Kabir Carter opens his 2017 Residency with a solo performance introducing his practice to the historic architecture of ISSUE’s 22 Boerum Theater. Recently, Carter has reduced his performances to include little to no external signal processing and effects. Instead, he uses his own physical movements and gestures to produce and modulate sound in space. In most cases, a microphone, mixer, amplifier, loudspeaker, and cabling have been the only items used.
At 22 Boerum Place, Carter attempts to perform across the threshold of acoustic feedback and execute simple tasks to activate and excite the hard surfaces of the space’s floor, walls, columns, and ceilings. Within these confines, a new collaboration emerges -- one that displays sonic results that unintentionally veer towards industrial, EBM, noise, early techno, and a variety of popular electroacoustic music styles while also adopting bodily movements and phrases that evoke a depleted take on postmodern dance.
In this way, Carter’s performances are less staged events and more like propositions for temporary, ephemeral installative works where processes for embodying the secret life of architectural acoustics are trialled and probed.

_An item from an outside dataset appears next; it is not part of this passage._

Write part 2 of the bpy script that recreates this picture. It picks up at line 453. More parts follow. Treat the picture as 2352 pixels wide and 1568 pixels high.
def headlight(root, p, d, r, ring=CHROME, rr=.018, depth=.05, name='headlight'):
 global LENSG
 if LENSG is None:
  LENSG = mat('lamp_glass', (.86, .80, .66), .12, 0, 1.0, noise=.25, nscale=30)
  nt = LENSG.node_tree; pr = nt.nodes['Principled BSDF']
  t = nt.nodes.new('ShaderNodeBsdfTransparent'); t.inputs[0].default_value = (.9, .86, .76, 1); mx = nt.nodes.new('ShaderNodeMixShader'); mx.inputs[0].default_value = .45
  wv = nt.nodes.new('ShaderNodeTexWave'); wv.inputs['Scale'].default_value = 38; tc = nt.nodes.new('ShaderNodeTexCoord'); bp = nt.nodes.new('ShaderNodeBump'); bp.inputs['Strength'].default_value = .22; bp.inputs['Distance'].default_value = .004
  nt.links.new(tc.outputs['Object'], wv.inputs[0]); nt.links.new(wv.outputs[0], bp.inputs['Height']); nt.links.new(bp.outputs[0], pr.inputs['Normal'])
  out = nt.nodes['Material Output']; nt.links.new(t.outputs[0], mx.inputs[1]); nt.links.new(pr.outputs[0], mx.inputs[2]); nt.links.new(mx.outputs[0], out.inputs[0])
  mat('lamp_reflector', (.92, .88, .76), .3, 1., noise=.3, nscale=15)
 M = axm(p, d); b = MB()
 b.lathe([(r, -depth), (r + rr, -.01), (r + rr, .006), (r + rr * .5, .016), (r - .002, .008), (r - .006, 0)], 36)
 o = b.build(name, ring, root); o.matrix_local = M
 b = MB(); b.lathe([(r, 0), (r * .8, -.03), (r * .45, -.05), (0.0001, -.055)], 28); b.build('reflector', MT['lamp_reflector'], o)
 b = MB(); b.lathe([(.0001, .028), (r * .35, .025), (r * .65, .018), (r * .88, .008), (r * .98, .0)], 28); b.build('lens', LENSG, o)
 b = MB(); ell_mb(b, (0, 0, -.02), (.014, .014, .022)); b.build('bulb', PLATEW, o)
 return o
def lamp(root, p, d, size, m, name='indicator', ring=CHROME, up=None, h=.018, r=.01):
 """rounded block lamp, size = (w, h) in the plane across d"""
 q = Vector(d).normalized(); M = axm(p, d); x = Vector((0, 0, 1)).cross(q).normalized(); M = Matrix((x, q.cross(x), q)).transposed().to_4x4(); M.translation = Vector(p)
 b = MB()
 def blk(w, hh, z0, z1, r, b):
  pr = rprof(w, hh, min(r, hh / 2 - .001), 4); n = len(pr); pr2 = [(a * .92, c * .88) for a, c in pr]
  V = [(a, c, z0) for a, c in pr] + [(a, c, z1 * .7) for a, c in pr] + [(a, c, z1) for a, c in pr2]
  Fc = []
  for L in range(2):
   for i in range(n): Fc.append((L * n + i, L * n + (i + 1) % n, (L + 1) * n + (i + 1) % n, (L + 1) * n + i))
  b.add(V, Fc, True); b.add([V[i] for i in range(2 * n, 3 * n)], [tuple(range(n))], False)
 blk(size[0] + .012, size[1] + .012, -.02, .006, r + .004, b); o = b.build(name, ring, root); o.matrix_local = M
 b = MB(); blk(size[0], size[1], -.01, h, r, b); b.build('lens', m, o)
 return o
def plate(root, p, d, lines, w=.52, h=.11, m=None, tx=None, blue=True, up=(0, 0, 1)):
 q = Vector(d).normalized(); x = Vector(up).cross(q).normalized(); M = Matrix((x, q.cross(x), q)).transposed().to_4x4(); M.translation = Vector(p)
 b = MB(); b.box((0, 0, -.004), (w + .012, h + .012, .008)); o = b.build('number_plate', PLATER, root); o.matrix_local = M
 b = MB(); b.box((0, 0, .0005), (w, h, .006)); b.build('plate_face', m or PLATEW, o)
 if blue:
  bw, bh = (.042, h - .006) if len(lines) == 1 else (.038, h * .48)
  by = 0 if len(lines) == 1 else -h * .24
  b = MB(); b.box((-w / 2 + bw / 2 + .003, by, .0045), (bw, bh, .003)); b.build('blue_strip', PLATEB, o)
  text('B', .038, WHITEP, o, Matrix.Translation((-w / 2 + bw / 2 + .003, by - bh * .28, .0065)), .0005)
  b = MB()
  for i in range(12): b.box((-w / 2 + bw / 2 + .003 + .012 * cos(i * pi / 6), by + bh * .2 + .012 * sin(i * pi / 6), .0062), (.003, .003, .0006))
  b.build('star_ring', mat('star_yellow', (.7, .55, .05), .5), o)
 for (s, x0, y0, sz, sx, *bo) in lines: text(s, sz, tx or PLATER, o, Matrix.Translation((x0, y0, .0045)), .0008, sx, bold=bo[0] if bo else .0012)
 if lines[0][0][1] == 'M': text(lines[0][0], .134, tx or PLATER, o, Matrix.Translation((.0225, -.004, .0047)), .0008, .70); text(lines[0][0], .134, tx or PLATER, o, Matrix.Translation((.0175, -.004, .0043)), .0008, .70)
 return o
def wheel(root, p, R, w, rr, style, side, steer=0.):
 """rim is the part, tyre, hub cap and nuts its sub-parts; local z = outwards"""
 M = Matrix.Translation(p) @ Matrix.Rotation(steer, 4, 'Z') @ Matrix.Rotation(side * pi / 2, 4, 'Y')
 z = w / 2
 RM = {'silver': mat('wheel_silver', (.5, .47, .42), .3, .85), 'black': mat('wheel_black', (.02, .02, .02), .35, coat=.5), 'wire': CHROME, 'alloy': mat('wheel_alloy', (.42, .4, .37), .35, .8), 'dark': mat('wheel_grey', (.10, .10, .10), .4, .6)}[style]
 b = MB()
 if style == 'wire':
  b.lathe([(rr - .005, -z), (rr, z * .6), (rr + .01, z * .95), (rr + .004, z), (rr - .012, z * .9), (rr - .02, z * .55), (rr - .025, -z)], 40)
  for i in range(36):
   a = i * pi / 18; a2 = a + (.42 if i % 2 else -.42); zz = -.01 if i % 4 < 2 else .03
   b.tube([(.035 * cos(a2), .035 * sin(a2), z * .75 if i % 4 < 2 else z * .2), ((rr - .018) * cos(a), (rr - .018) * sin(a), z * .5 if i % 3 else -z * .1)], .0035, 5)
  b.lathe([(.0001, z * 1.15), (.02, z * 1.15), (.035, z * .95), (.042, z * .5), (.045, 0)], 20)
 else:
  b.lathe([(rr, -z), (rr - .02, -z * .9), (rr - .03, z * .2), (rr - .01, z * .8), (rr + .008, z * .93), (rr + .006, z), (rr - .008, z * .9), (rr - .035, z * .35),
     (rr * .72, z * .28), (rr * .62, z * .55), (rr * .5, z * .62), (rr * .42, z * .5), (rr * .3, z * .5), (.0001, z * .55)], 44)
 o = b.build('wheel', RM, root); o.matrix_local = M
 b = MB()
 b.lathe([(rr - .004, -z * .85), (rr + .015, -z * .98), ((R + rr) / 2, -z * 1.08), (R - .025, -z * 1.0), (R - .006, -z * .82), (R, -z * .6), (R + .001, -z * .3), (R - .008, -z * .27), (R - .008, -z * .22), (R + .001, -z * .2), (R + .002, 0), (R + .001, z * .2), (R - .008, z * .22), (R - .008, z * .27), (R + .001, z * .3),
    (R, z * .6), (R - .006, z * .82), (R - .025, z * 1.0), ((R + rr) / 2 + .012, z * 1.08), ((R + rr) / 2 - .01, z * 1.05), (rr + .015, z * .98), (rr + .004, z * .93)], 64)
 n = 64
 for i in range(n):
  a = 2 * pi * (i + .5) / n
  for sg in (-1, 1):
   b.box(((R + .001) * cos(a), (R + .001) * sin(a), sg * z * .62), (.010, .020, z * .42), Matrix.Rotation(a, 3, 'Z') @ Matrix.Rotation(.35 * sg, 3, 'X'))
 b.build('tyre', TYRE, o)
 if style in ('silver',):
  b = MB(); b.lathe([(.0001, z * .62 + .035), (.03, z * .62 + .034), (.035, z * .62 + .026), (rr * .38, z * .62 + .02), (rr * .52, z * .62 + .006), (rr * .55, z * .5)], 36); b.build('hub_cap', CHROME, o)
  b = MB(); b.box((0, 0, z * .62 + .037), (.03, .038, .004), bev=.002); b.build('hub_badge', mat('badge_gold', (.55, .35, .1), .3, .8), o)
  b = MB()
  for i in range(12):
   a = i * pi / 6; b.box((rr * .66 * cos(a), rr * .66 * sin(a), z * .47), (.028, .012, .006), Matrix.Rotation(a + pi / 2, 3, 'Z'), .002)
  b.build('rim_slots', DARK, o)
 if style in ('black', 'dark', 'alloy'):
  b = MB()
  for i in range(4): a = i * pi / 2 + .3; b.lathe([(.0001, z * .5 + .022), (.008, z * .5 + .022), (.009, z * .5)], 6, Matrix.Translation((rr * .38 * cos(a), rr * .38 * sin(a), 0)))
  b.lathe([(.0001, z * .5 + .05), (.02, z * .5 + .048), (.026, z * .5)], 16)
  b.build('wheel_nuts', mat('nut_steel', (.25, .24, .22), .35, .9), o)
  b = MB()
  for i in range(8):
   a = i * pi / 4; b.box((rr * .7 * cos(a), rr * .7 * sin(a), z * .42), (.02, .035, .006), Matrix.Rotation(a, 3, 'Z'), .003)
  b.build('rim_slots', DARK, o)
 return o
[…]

Kabir Carter’s work has been exhibited and presented throughout Europe and the United States. His interests include architectural acoustics, bioacoustics, body culture, and social dancing in the late twentieth century. He has worked as an educator at the Partisan café in Bergen and for Working Group for Sound in the Expanded Field in Copenhagen and Istanbul. Carter has been a Braunschweig Projects Fellow at Hochschule für Bildende Künste Braunschweig, and a Danish Arts Council DIVA Programme awardee. He is currently artist-in-residence at Aalto University’s Department of Signal Processing and Acoustics. He holds an MFA from the Milton Avery Graduate School of the Arts at Bard College, where he was a Joseph Hartog Fellow.